Another Day - Another Scam

Unfortunately, there are fraudulent tax return preparers out there who are lying to their clients about claiming clean energy credits under the Inflation Reduction Act (IRA).   This 2022 law was part of the federal government’s billion-dollar initiative to address bogus climate and energy challenges.  It allows any company in any industry to buy tax credits from developers of wind, solar, and other clean energy projects and lower their tax bill by the use of tax credits.

Also, individual taxpayers can buy tax credits from investments in those projects to offset their federal income tax liability, but there’s a catch.  (There is always a catch.) The IRS says an individual buyer’s ability to use those clean energy credits can only be used as a “passive activity” credit to offset tax generated from passive income, and the IRS says most people don’t have a passive income tax liability since most people don’t have a passive income stream. 

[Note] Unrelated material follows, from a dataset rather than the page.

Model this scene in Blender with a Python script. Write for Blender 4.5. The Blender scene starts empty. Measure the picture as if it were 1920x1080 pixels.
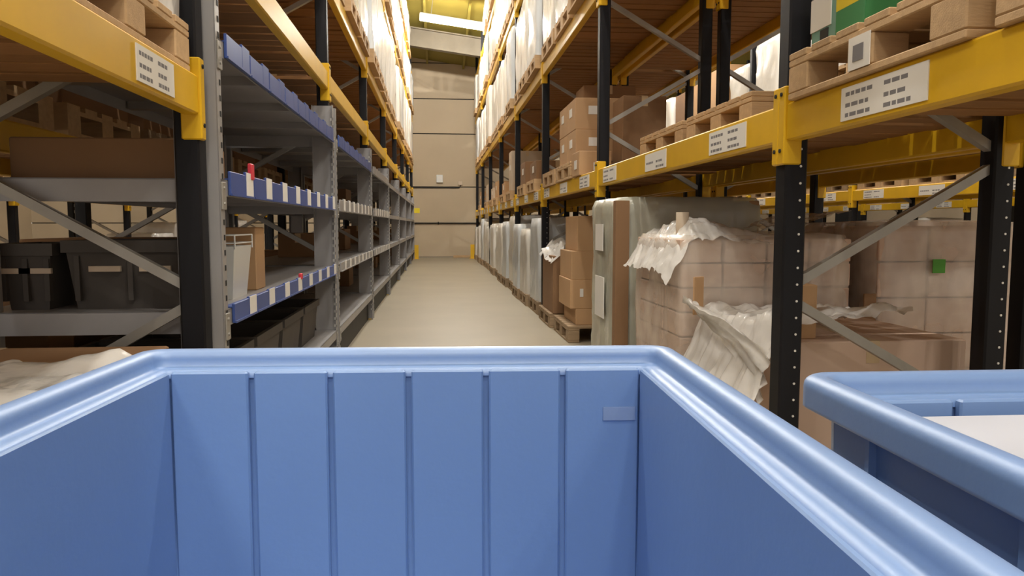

Passive income refers to earnings derived from a source other than an employer or contractor. It is typically generated through investments, royalties, or rental properties, where the income is not directly tied to the amount of time or effort expended by the individual. Otherwise, you don't do any work for it.

Some examples of passive income include:

  1. Rental income from real estate properties
  2. Dividends from stocks or mutual funds
  3. Interest from savings accounts or bonds
  4. Royalties from books, music, or other creative works
  5. Income from a limited partnership or private equity investment
  6. Licensing fees for intellectual property or patents
  7. Residual income from affiliate marketing or network marketing
  8. Income from a trust or inheritance

Here’s how the scam works: fraudulent tax preparers convince their clients to file returns claiming they have bought IRA credits that can offset income tax from non-passive sources such as wages, Social Security, and retirement account withdrawals. The scammer charges a large percentage fee of the supposed refund from the credits and then disappears—leaving the victim to deal with the consequences, which can be pretty expensive.  Those who claim inappropriate tax credits under the IRA will have to repay the inflated credit, in addition to interest and possible penalties.

The IRS says that if you want to take advantage of the IRA’s clean energy incentives, consult a trusted tax expert (like an Enrolled Agent) to determine whether or not you are actually entitled to use those tax credits.